I’m interested in representing angles / points on the circle; 3d unit vectors / points on the sphere; unit quaternions / points on the 3-sphere using 1, 2, or 3 relatively low-resolution posits, under stereographic projection.

How efficient do you think regular C or GPU code (on existing hardware) can be made for compressing a 32-bit float to e.g. a 16-bit posit, and for expanding the posit back into a 32-bit float?

⬐ dnautics

I don't think it can be made that efficient in software. Is there a particular reason why you need 16 bits?
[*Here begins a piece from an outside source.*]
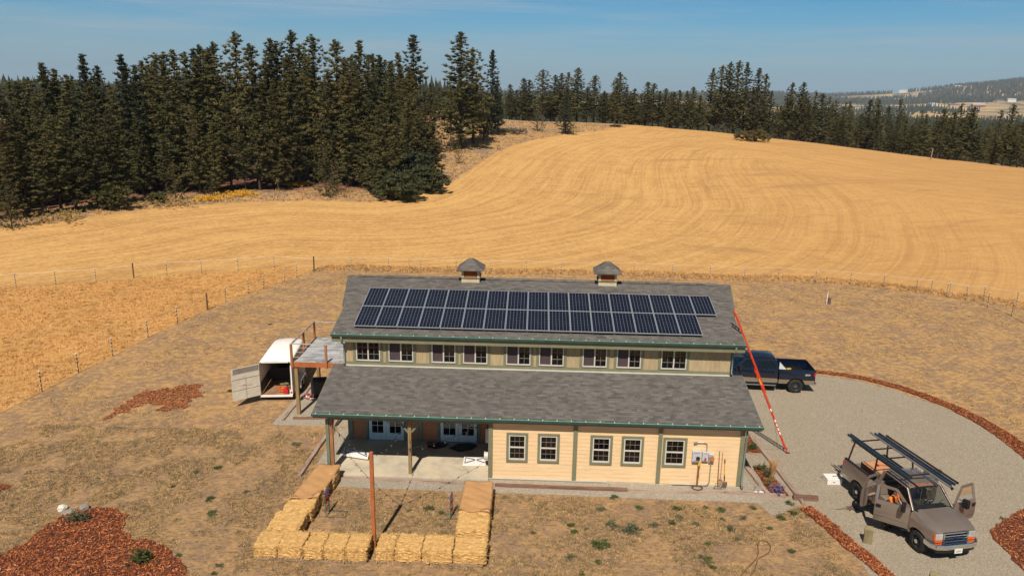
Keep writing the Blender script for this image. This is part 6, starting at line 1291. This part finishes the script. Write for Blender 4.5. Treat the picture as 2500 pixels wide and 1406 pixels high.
for i, (px, yt) in enumerate(CL):
    place(px, yt, 238+rd.uniform(0, 14), 'pine', 'pine of the dense tall clump right of the crest, %s from its left' % ordn(i+1), 'pines of the tall clump behind the crest', 1.1)
for px, yt, l in [(1937, 204, 'left pine of the tall pair right of the dense clump'), (1964, 203, 'right pine of the tall pair right of the dense clump'), (1922, 240, 'lower pine left of the tall pair'), (1978, 255, 'lower pine right of the tall pair')]:
    place(px, yt, 232+rd.uniform(0, 6), 'pine', l, 'tall pair of pines and its neighbours', 1.15)
cn = 0
for i in range(46):
    px = 1900+i*14.2+rd.uniform(-8, 8); yc = float(np.interp(px, [c[0] for c in COLS], [c[3] for c in COLS])); rc = float(np.interp(px, [c[0] for c in COLS], [c[4] for c in COLS]))
    place(px, yc-rd.uniform(75, 140)-(10 if px > 2250 else 0), rc+rd.uniform(14, 60), 'pine' if i % 3 else 'far', 'pine in the near row behind the descending field edge, %s from the left' % ordn(i+1), 'near row of pines behind the right field edge', 1.5)
TALL = [(2146, 243), (2077, 251), (2033, 262), (1999, 275), (2170, 263), (2200, 272), (2370, 277), (2476, 256), (2290, 285), (2344, 300)]
for i, (px, yt) in enumerate(TALL): place(px, yt, rd.uniform(300, 390), 'pine', 'taller pine rising from the valley woods on the right, %s in size order' % ordn(i+1), 'taller pines in the valley woods', 1.1)
for i in range(40):
    px = rd.uniform(1890, 2560); r = rd.uniform(280, 480); p = at_r(px, 300, r); z = T(p.x, p.y); tree(p.x, p.y, rd.uniform(15, 22), 'far', 'pine in the hazy woods filling the valley beyond the field', 'pines filling the valley woods', rd, 1.6)
# far woods: thousands of tiny conifers as one mass
def far_woods(name, label, n, rfun, seed, keep, hh=(12, 22)):
    g = np.random.default_rng(seed); P = []
    while len(P) < n:
        k = 6000; r = rfun(g, k); a = g.uniform(-.66, .66, k); X = CAM[0]+r*np.sin(a); Y = CAM[1]+r*np.cos(a); ok = keep(g, X, Y, r, a)
        P += list(zip(X[ok], Y[ok]))
        if not ok.any(): break
    P = np.array(P[:n]); Z = terr(P[:, 0], P[:, 1]); n = len(P); h = g.uniform(*hh, n); w_ = h*g.uniform(.13, .22, n)
    tiers = ((0., .55, 1.), (.28, .8, .75), (.55, 1.02, .5)); V, F, A_ = [], [], []; o = 0
    for t0, t1, sc_ in tiers:
        m_ = 6; a = g.uniform(0, 6.28, n)[:, None]+np.arange(m_)*2*PI/m_; rr_ = w_[:, None]*sc_*g.uniform(.6, 1.25, (n, m_)); ring = np.stack([P[:, 0:1]+np.cos(a)*rr_, P[:, 1:2]+np.sin(a)*rr_, (Z+h*t0)[:, None]+g.uniform(-.05, .08, (n, m_))*h[:, None]], -1)
        tip = np.stack([P[:, 0]+g.normal(0, .2, n), P[:, 1], Z+h*t1], -1)[:, None]; V.append(np.concatenate([ring, tip], 1).reshape(-1, 3)); b_ = (np.arange(n)*(m_+1))[:, None, None]+o
        F.append((np.array([[j, (j+1) % m_, m_] for j in range(m_)])[None]+b_).reshape(-1, 3)); A_.append(np.repeat(g.uniform(0, 1, n), m_+1)); o += n*(m_+1)
    V = np.concatenate(V); F = np.concatenate(F); me = bpy.data.meshes.new(name); me.vertices.add(len(V)); me.vertices.foreach_set('co', V.ravel()); me.loops.add(F.size); me.loops.foreach_set('vertex_index', F.ravel().astype(np.int32)); me.polygons.add(len(F)); me.polygons.foreach_set('loop_start', np.arange(len(F), dtype=np.int32)*3); me.update(calc_edges=True)
    at_ = me.attributes.new('v', 'FLOAT', 'POINT'); at_.data.foreach_set('value', np.concatenate(A_).astype(np.float32)); me.materials.append(FARM); ob = bpy.data.objects.new(name, me); col.objects.link(ob); tag(ob, label, 'woods', kind='stuff')
FARM = leaf_mat('far_needles', (.022, .03, .016), (.06, .062, .03))
cl_ = lambda X, Y, s, sd: vnoise(X, Y, s, sd)
far_woods('valley_woods', 'pine woods filling the valley beyond the right side of the field', 5200, lambda g, k: g.uniform(420, 1500, k), 1, lambda g, X, Y, r, a: (cl_(X, Y, 90., 5)+.5*cl_(X, Y, 33., 6) > .48+.28*(r > 900)), (12, 20))
far_woods('middle_woods', 'scattered woods across the farmland in the far valley', 9000, lambda g, k: g.uniform(1500, 4300, k), 2, lambda g, X, Y, r, a: (cl_(X, Y, 330., 7)+.4*cl_(X, Y, 90., 8) > .88), (12, 22))
far_woods('hill_woods', 'bluish woods covering the distant hills on the horizon', 26000, lambda g, k: g.uniform(4100, 7200, k), 3, lambda g, X, Y, r, a: (cl_(X, Y, 520., 9)+.35*cl_(X, Y, 150., 10) > .60), (18, 34))
# shrubs ----------------------------------------------------------------------
def shrub(px, py, w, h, label, m, seed, cat='bush', n=90, nl=16, leaf=.5, stems=True, name='bush', z=None, grp=None):
    g = np.random.default_rng(seed); p = hit(px, py) if z is None else at(px, py, z); C = []
    lob = g.uniform(-.75, .75, (6, 2))*w/2*.8
    for i in range(n):
        l = lob[i % 6]; th = g.uniform(0, 6.28); u = g.uniform(0, 1)**.5; rr_ = w*.30
        C.append([l[0]+math.cos(th)*rr_*u, l[1]*.8+math.sin(th)*rr_*u, h*(.12+.80*g.uniform(0, 1)*math.sqrt(max(0, 1-u*u*.8))*(1-.25*abs(l[0])/(w/2)))])
    o = thing(name, label, cat, p, 0, grp); me = puffs_mesh('foliage', np.array(C), np.full(n, leaf)*g.uniform(.8, 1.2, n), nl, g, m, .6 if leaf > .35 else .35); c = bpy.data.objects.new('foliage', me); c.parent = o; col.objects.link(c)
    if stems:
        mb = MB()
        for i in range(6): mb.tube([(0+.1*i*w/8-.2*w/8, 0, -.1), (lob[i][0]*.5, lob[i][1]*.4, h*.3), (lob[i][0], lob[i][1]*.8, h*.7)], [w*.014, w*.01, w*.004], 5, False)
        mb.build('stem', BARK, o)
    return o
DKB_ = leaf_mat('bush_leaves', (.032, .038, .016), (.085, .088, .032), .1)
shrub(968, 487, 8.5, 4.8, 'big round dark green bush at the corner of the field', DKB_, 1, n=230, leaf=.62, nl=18)
shrub(1045, 468, 7.5, 4.6, 'dark spreading bush just right of the big round bush', DKB_, 2, n=200, leaf=.6, nl=18)
shrub(1010, 455, 6.5, 7.5, 'dark bushy growth behind the big round bush', FIR, 22, n=170, leaf=.65, nl=18)
shrub(290, 512, 5.2, 4.2, 'small leafy broadleaf tree in front of the left forest', DECID, 3, 'tree', n=120, leaf=.5, name='broadleaf_tree')
shrub(375, 497, 3.2, 1.8, 'low brush under the pines right of the small leafy tree', DECID, 4, n=50, leaf=.4)
shrub(1842, 345, 9, 3.6, 'olive autumn bush below the tall pine clump', leaf_mat('autumn_leaves', (.06, .055, .018), (.15, .105, .03), .1), 5, n=130, leaf=.6)
shrub(1255, 327, 7, 1.8, 'grey sagebrush patch on the slope left of the crest', leaf_mat('grey_brush', (.14, .115, .08), (.24, .20, .15), .1), 6, n=90, leaf=.4)
DRY = leaf_mat('dry_brush', (.22, .15, .06), (.45, .32, .13), .2); YEL = leaf_mat('yellow_weed', (.55, .28, .02), (.85, .50, .03), .1)
for i, (px, py, w_, l) in enumerate([(520, 490, 5.5, 'yellow flowering weeds at the forest edge, left patch'), (580, 477, 5.5, 'yellow flowering weeds at the forest edge, middle patch'), (722, 455, 4.5, 'yellow weeds between the trunks, right patch')]): shrub(px, py, w_, .7, l, YEL, 30+i, 'weeds', n=150, leaf=.26, nl=9, stems=False, name='yellow_weeds', grp='patches of yellow weeds at the forest edge')
shrub(135, 541, 7, 1.5, 'tall dry grass clump at the foot of the left forest', DRY, 40, 'grass clump', n=90, leaf=.3, stems=False, name='dry_grass_clump'); shrub(400, 505, 9, 1.0, 'dry grass clump at the forest edge right of the leafy tree', DRY, 41, 'grass clump', n=100, leaf=.28, stems=False, name='dry_grass_clump')
GREEN = leaf_mat('weed_green', (.035, .06, .018), (.10, .135, .04), .25); GREYG = leaf_mat('grey_green', (.07, .08, .045), (.15, .16, .09), .15)
shrub(190, 1272, .85, .5, 'small spiky grey-green shrub at the top of the large mulch bed', GREYG, 50, n=60, leaf=.10, nl=12, z=.03, name='shrub')
shrub(338, 1372, .75, .62, 'round green shrub in the middle of the large mulch bed', GREEN, 51, n=60, leaf=.11, nl=12, z=.03, name='shrub')
shrub(1897, 1204, .75, .5, 'purple lavender plant at the front of the flower bed', leaf_mat('lavender', (.10, .07, .16), (.22, .18, .34), .1), 52, 'plant', n=60, leaf=.08, nl=12, z=.03, name='lavender_plant')
shrub(1858, 1148, .55, .4, 'dark green plant at the back of the flower bed', GREEN, 53, 'plant', n=40, leaf=.08, nl=10, z=.03, name='bed_plant'); shrub(1874, 1166, .5, .5, 'green plant in the middle of the flower bed', GREYG, 54, 'plant', n=40, leaf=.08, nl=10, z=.03, name='bed_plant'); shrub(1878, 1186, .45, .6, 'yellow-green stalky plant in the flower bed beside the lavender', leaf_mat('lime_plant', (.12, .12, .02), (.30, .27, .06), .1), 55, 'plant', n=36, leaf=.07, nl=10, z=.03, name='bed_plant')
shrub(1834, 1095, .6, .4, 'dark plant in the narrow bed behind the house corner', GREEN, 56, 'plant', n=40, leaf=.09, nl=10, z=.03, name='bed_plant')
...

A 32-bit float is going to be better than a 16-bit posit almost always (posits are better their equivalently sized float, but they're not that good) and once it's in posit representation do you have a way of doing mathematical operations on them?

⬐ jacobolus

This is just for data compression, not for computation directly. 32 bits is often overkill for transmission/storage of rotations, unit vectors, geographical locations, unit quaternions, and the like. Depending on the use case 8 bits might be enough, or 12, or 16.

To actually do computation I would convert the posits back into 32-bit floats (or e.g. in the Javascript case, 64-bit floats), and then take the inverse stereographic projection.

[Stereographic projection is extremely cheap; for each data point only requires one division and some additions and multiplications.]

I’ll do some experimenting at some point.

⬐ techdragon

I'm going to bookmark this for all those times I have no better way to explain this to someone. Very nicely done video.